[Work to do] Copy exactly the lines from the one containing "em=np.full(px.shape,9.0)" through the one containing "bump(nt,b,noise(nt,tc,1.5,5,0.7),0.4,0.12)", both included, and nothing else.

[Provided entries]
______

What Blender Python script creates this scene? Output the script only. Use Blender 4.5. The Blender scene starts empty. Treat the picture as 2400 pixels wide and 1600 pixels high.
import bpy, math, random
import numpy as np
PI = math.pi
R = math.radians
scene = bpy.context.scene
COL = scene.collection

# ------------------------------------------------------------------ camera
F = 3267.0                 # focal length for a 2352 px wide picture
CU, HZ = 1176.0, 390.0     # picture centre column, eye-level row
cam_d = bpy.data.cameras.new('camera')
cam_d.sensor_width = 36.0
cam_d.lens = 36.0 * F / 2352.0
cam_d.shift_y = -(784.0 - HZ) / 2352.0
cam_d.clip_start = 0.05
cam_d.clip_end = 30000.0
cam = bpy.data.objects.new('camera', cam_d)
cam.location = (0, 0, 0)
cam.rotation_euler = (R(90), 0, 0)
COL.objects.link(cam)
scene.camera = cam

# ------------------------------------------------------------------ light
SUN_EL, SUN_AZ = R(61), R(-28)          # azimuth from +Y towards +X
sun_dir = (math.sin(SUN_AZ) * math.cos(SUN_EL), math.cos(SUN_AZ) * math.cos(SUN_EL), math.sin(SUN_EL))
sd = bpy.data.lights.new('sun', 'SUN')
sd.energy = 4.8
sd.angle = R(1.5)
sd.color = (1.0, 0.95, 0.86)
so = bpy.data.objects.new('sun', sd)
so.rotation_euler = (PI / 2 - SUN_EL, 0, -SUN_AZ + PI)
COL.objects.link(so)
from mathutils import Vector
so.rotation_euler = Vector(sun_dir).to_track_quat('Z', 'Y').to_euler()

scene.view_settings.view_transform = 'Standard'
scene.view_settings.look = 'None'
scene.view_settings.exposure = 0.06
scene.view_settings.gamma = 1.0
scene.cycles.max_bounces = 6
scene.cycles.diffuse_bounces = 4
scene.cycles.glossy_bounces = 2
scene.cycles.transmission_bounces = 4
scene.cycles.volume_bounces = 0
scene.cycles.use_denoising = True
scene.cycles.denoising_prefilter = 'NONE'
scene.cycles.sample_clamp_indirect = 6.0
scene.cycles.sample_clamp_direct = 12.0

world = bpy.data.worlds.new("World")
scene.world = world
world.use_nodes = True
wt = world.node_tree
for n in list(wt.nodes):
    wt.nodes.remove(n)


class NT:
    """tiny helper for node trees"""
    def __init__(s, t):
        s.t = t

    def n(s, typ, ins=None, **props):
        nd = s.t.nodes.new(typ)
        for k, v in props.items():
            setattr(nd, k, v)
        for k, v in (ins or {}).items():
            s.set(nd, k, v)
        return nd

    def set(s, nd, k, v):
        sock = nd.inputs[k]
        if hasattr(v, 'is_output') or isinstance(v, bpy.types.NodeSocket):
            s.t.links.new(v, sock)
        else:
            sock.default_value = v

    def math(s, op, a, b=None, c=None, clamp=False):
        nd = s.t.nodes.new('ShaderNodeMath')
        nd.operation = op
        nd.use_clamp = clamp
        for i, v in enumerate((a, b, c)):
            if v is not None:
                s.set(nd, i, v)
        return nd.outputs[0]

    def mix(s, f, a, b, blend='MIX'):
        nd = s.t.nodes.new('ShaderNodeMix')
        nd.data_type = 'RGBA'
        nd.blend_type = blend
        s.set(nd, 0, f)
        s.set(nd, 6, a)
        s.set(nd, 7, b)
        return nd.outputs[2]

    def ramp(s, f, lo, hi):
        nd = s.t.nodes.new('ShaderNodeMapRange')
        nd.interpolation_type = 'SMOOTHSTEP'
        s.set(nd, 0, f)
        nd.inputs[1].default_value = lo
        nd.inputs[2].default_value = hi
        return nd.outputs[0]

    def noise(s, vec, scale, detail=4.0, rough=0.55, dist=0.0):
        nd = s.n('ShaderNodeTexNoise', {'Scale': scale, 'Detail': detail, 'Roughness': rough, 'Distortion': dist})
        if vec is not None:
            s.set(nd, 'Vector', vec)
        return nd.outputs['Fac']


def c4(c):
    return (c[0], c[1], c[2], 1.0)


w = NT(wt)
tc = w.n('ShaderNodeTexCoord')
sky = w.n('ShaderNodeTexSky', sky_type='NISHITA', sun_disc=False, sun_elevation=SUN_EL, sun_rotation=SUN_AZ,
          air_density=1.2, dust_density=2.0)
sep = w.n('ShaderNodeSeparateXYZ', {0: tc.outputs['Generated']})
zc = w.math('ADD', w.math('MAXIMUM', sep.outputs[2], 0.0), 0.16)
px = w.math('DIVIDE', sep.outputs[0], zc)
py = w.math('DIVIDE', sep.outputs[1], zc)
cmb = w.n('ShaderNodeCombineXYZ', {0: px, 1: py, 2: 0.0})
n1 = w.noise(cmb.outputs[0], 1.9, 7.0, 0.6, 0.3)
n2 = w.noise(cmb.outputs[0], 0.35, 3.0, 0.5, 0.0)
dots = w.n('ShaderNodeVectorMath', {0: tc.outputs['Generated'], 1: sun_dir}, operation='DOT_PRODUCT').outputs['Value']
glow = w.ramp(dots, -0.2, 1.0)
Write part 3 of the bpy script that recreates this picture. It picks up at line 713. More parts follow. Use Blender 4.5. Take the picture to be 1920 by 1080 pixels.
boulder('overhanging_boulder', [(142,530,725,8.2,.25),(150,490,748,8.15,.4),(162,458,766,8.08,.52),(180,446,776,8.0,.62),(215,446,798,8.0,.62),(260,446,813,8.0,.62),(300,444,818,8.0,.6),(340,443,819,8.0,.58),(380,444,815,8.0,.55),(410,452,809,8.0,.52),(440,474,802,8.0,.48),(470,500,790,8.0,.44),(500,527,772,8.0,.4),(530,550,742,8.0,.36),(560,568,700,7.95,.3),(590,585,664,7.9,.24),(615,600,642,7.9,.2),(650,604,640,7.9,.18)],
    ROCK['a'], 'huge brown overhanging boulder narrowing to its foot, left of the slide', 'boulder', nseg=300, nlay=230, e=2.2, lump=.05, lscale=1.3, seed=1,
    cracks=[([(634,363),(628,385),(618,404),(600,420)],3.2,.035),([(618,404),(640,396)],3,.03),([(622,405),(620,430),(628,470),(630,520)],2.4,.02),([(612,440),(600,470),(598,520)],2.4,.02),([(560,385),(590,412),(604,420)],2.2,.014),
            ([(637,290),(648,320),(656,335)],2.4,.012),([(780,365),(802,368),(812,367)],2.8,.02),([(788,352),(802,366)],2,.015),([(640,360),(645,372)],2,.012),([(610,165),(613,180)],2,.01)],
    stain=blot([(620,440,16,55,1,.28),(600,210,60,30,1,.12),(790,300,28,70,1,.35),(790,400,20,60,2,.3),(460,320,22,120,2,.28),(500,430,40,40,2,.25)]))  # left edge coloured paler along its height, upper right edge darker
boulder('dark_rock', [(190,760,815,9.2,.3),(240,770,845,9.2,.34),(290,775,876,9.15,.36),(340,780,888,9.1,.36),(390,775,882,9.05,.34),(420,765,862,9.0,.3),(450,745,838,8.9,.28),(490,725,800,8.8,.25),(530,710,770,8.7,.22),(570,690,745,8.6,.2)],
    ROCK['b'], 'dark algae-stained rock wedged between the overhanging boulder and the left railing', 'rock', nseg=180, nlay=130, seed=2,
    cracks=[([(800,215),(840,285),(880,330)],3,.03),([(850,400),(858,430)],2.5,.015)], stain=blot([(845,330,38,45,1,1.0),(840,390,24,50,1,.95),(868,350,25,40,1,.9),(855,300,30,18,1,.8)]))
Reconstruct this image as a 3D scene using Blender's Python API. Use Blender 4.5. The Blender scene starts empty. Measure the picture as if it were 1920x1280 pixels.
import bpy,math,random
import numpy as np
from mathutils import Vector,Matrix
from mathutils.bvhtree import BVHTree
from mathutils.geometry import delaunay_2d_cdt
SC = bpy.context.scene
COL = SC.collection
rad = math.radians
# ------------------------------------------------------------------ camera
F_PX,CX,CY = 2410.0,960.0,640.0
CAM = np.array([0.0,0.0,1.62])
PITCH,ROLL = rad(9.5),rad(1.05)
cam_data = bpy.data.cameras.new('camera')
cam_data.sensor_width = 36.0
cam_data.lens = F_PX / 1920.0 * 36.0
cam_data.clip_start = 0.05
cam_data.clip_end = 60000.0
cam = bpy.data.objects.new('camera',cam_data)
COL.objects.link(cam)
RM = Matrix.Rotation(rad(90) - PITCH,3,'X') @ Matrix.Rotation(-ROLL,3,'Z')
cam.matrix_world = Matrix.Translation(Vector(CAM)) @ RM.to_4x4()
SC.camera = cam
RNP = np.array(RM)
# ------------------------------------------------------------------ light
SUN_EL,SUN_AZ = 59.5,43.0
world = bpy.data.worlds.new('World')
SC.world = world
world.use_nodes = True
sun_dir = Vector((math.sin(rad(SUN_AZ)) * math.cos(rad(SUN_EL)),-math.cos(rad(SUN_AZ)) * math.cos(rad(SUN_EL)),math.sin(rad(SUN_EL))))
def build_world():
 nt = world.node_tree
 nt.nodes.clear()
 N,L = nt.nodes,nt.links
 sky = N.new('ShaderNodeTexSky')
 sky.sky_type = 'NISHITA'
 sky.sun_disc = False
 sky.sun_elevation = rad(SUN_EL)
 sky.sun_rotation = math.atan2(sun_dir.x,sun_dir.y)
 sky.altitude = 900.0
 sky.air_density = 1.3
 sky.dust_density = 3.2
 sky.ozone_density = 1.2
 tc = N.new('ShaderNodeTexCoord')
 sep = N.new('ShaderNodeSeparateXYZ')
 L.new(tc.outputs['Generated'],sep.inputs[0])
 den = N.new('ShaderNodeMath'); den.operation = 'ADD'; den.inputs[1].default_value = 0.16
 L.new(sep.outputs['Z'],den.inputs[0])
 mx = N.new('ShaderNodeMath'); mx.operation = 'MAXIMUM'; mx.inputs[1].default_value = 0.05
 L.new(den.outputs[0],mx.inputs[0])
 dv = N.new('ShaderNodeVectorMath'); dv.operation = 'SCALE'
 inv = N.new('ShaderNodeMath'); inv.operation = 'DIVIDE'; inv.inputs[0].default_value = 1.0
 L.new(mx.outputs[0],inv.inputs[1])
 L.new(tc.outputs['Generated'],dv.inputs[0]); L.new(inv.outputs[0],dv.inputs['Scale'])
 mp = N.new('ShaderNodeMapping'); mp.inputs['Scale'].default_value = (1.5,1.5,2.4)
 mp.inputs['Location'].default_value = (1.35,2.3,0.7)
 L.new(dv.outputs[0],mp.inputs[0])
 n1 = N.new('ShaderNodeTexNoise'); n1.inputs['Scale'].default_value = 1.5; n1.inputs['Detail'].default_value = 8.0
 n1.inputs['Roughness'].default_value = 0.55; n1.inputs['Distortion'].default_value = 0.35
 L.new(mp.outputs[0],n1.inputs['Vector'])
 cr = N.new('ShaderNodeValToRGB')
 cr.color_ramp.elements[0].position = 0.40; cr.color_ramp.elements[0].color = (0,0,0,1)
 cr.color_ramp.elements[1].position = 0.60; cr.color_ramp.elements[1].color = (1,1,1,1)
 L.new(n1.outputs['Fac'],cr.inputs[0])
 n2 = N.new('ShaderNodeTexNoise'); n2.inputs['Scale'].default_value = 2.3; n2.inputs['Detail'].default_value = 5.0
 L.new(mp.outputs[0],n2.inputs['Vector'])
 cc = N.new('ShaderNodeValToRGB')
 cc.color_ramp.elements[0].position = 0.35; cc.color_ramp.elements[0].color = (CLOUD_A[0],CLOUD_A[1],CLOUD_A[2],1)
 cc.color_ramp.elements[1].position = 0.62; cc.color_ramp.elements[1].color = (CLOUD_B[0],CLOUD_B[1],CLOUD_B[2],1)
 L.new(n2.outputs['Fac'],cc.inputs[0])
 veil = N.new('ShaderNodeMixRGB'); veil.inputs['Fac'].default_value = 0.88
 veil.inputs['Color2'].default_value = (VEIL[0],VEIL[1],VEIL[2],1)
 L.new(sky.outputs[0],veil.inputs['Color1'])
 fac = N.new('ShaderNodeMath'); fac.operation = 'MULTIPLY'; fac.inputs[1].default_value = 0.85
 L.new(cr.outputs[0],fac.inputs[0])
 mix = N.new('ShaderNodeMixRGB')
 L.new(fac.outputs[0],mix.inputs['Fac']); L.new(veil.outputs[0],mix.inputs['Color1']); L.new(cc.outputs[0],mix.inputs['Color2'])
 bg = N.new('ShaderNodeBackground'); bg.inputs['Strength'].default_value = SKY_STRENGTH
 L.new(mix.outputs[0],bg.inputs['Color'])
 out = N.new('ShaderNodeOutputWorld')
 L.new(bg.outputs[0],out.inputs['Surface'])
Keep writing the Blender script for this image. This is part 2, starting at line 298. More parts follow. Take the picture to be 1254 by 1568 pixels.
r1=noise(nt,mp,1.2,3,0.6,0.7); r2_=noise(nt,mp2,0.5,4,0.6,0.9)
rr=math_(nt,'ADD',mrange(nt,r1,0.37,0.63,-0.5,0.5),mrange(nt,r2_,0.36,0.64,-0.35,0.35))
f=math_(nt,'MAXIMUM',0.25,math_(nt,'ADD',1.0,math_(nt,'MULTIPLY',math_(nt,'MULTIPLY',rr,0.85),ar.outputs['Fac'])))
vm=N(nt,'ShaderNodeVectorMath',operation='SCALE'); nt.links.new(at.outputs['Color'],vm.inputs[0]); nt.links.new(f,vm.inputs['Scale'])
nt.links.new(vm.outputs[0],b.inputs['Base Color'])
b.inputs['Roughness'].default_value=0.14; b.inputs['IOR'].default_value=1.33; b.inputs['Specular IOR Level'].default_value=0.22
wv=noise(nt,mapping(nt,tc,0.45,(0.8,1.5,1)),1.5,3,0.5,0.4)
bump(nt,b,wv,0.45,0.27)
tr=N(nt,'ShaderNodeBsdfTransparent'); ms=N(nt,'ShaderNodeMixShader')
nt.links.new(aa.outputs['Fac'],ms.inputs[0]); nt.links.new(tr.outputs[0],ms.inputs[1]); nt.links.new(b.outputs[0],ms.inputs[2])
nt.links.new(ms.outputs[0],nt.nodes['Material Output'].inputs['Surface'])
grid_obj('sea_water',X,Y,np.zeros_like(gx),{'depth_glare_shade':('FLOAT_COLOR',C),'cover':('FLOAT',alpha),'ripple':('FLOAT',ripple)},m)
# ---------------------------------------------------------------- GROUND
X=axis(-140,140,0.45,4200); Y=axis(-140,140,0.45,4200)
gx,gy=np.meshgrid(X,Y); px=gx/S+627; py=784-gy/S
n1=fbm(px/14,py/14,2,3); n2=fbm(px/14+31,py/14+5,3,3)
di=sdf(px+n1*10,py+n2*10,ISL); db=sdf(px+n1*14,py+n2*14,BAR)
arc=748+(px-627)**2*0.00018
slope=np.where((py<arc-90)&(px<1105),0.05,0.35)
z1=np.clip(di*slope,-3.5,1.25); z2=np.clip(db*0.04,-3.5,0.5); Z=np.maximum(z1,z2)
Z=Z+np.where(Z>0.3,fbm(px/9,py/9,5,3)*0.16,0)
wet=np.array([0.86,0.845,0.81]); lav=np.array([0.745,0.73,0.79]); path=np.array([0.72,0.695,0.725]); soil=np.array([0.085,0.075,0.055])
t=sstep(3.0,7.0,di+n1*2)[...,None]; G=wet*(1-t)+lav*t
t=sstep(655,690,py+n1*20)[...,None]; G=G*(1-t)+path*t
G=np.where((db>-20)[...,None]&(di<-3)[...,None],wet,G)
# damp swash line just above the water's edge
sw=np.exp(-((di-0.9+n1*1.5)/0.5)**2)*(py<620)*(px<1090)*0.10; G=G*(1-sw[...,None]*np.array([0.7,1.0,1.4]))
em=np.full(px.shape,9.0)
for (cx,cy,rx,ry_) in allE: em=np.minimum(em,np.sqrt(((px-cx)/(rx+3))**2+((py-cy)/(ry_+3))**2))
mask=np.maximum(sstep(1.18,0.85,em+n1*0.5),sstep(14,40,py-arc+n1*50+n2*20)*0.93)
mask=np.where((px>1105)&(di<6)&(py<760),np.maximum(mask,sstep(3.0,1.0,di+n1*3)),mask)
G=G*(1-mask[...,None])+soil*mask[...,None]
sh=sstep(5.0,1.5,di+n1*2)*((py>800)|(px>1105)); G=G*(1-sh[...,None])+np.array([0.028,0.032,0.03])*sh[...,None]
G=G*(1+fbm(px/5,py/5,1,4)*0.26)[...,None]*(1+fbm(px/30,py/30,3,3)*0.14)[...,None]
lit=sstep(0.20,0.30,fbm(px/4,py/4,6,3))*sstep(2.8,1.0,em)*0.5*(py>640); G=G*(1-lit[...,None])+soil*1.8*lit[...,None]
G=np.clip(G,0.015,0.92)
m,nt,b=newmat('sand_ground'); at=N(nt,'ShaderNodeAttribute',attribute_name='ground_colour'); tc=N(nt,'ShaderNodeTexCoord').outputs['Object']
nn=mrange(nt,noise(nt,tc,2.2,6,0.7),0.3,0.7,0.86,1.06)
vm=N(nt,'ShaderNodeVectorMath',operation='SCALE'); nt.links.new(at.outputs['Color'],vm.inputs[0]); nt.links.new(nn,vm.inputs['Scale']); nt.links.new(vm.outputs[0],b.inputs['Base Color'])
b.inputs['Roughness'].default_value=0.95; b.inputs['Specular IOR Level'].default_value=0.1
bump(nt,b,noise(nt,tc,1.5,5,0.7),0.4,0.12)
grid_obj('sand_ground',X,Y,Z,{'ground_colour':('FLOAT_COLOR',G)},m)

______

[Response to this task]
em=np.full(px.shape,9.0)
for (cx,cy,rx,ry_) in allE: em=np.minimum(em,np.sqrt(((px-cx)/(rx+3))**2+((py-cy)/(ry_+3))**2))
mask=np.maximum(sstep(1.18,0.85,em+n1*0.5),sstep(14,40,py-arc+n1*50+n2*20)*0.93)
mask=np.where((px>1105)&(di<6)&(py<760),np.maximum(mask,sstep(3.0,1.0,di+n1*3)),mask)
G=G*(1-mask[...,None])+soil*mask[...,None]
sh=sstep(5.0,1.5,di+n1*2)*((py>800)|(px>1105)); G=G*(1-sh[...,None])+np.array([0.028,0.032,0.03])*sh[...,None]
G=G*(1+fbm(px/5,py/5,1,4)*0.26)[...,None]*(1+fbm(px/30,py/30,3,3)*0.14)[...,None]
lit=sstep(0.20,0.30,fbm(px/4,py/4,6,3))*sstep(2.8,1.0,em)*0.5*(py>640); G=G*(1-lit[...,None])+soil*1.8*lit[...,None]
G=np.clip(G,0.015,0.92)
m,nt,b=newmat('sand_ground'); at=N(nt,'ShaderNodeAttribute',attribute_name='ground_colour'); tc=N(nt,'ShaderNodeTexCoord').outputs['Object']
nn=mrange(nt,noise(nt,tc,2.2,6,0.7),0.3,0.7,0.86,1.06)
vm=N(nt,'ShaderNodeVectorMath',operation='SCALE'); nt.links.new(at.outputs['Color'],vm.inputs[0]); nt.links.new(nn,vm.inputs['Scale']); nt.links.new(vm.outputs[0],b.inputs['Base Color'])
b.inputs['Roughness'].default_value=0.95; b.inputs['Specular IOR Level'].default_value=0.1
bump(nt,b,noise(nt,tc,1.5,5,0.7),0.4,0.12)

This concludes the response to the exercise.